Tina L Porter

The bad foot and the good fight

Grace No Comment

The sky is threatening a storm. Earlier, as I woke, the thunder rumbled and rumbled like a cranky old person who isn’t quite sure if they want to get up out of their chair or not. No, that wasn’t the thunder; it was me.

I’m waiting to go to a doctor’s appointment about this bone spur on my foot, one I must have had from years of walking up and down hallways, standing in doors as I watched the real action going on “inside” the room I was watching; from years of walking on Michigan Avenue while wishing I could blink my eyes and be transported home, where my feet could be up and my eyes could be closed. A bone spur aggravated when I thought I could march and march and march some more with a million of my closest friends, joining together to be seen and heard before the impending rollback of what rights we thought we had.

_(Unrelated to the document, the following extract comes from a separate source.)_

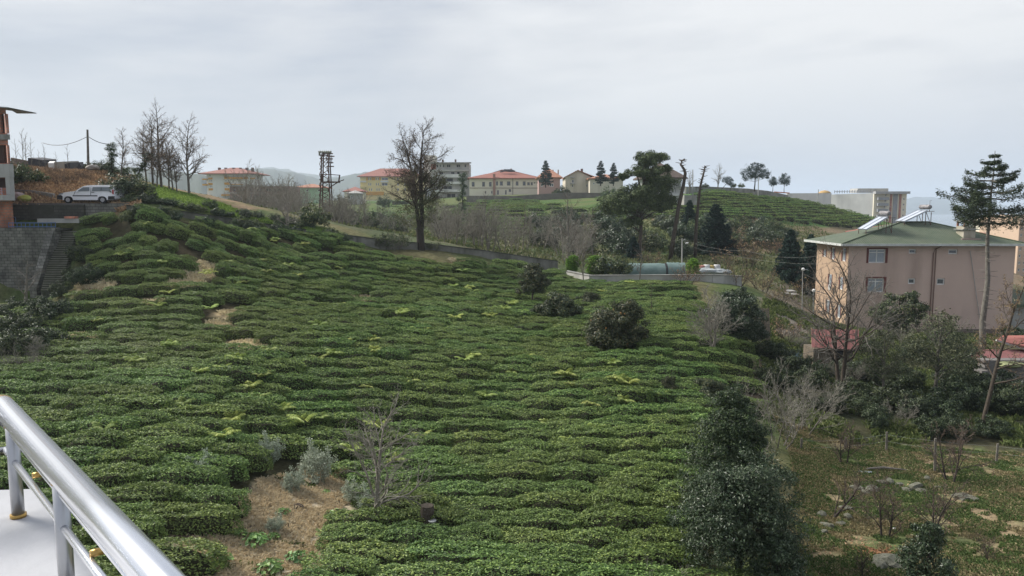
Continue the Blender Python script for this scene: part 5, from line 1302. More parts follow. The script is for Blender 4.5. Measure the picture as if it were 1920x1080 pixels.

I just looked at my phone from that day: 9.2 miles on a body that hadn’t walked further than from the couch to the kitchen in many months leading up to that march. I remember standing on the Metro because there were so many of us, jamming ourselves in, and welcoming the next group with hurrahs and groans, and standing up straight because there was no other way in that crowd.

I winced with every jerk and buckle of the train because my foot hurt so godd@mn bad and my eldest daughter looked at me and said “you don’t have to look at me like that every time I look at you” because she didn’t know I was holding on to that strap with every ounce of my body shrieking from a pain that emanated from the ground up.

But it was worth it, to march when we felt there was nothing else we could do in that moment. And now, finally, all these months later, I’m getting my foot looked at (again) while that man travels abroad, embarrassing me, my country, and enraging the world with his dreams of a resurgence of the 1950s policies without the tax rates that fueled that economic stability and dog whistling a brand of white nationalism that is so regressive and hateful that it has ripped apart the dream we thought we had of America. I remind myself as I type that that perhaps that is not all bad. Perhaps shredding a dream that left out more than it let in is the first step.

Alas. The sky lightens a bit and it appears it may not rain on my head as I hobble nobly to the car, back straight and hopes realigned with the truth that good will not win on its own, as this foot will not heal on its own.